2013 SRT Viper Preview

Jeff Youngs | Apr 13, 2012
  • All-new redesign
  • Marketed under new SRT brand
  • Aluminum and carbon fiber construction
  • Hand-built, aluminum V-10 engine with 640 horsepower
  • Multi-stage traction, stability and launch control
  • Available Uconnect Access technology


The Viper sports car returns for 2013, except now it's a Street and Racing Technology (SRT) model instead of a Dodge. Key Viper design and engineering hallmarks remain, wrapped in a modern new package.

Exterior Features

Though it is completely redesigned compared to the previous Viper, the stiffer and lighter hand-built 2013 SRT Viper is instantly recognizable thanks to its proportions and design cues such as exhaust outlets exiting just forward of the rear wheels, a double-bubble roof design, large side fender vents, and a substantial rear spoiler. Representing a modern touch, LED lighting graces the front and rear of the new sports car.

Interior Features

Larger inside than previous models, the new 2013 SRT Viper is equipped with lightweight Kevlar and fiberglass racing seats, the driver's chair facing a thick-rimmed, flat-bottom steering wheel. A new Viper GTS model features upgrades such as leather upholstery, extended leather cabin trim, and an 18-speaker premium Harman/Kardon audio system.

Optional Features

The new Viper can be equipped with a navigation system, as well as a Uconnect Access multi-media and smartphone integration system with a color 8.4-inch in-dash touch screen. An optional SRT Track package adds racing-compound performance tires, slotted lightweight two-piece brake rotors, and ultra-light aluminum wheels painted Hyper Black or low-gloss black.

Under the Hood

An 8.4-liter V-10 engine making 640 horsepower and 600 lb.-ft. of torque is tucked under the new Viper's hood. A 6-speed short-throw manual transmission delivers power to the rear wheels. An automatic transmission is not available.

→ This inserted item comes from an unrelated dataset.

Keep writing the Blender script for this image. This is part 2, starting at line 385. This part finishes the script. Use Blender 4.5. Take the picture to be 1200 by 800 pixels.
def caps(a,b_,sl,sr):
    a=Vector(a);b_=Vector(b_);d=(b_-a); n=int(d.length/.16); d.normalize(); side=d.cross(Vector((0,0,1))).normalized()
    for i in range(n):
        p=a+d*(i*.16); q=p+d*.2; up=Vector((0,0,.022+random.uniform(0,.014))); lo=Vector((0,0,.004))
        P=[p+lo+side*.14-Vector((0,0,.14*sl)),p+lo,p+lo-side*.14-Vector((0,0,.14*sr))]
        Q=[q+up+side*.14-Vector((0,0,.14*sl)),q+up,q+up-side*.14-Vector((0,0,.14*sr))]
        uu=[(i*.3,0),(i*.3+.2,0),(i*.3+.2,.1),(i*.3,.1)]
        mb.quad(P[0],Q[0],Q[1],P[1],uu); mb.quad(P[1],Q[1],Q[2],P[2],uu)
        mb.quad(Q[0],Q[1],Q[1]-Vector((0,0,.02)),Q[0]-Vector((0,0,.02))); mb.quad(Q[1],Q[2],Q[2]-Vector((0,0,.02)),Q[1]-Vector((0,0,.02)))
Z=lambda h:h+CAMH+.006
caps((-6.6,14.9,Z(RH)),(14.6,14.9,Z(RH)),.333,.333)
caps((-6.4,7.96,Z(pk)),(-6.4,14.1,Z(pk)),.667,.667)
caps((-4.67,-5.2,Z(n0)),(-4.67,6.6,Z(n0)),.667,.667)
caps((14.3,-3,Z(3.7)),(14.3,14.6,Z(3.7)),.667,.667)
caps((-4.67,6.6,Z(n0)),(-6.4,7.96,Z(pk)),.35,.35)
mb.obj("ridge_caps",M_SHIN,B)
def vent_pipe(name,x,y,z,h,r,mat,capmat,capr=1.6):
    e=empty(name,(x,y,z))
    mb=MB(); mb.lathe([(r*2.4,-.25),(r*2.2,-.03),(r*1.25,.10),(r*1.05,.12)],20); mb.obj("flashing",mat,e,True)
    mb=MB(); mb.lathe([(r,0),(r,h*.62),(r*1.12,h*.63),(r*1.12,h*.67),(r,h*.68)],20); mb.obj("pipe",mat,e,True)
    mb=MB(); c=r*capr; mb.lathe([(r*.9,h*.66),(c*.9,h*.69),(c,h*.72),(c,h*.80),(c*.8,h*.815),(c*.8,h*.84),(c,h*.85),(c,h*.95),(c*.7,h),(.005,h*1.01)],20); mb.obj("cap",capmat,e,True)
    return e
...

The new Viper does, however, come standard with 4-wheel ventilated discs squeezed by 4-piston Brembo brake calipers, and the Viper GTS adds a Bilstein DampTronic active suspension system with driver-selected Street and Track modes.


For the first time, the Viper is equipped with a traction and stability control system. The multi-stage system features a setting designed to offer a higher threshold of wheel slip prior to engagement, and can be turned off completely for full driver control of the Viper's at-the-limit handling, the automaker says. A new launch control system is also standard, designed to help maximize forward velocity.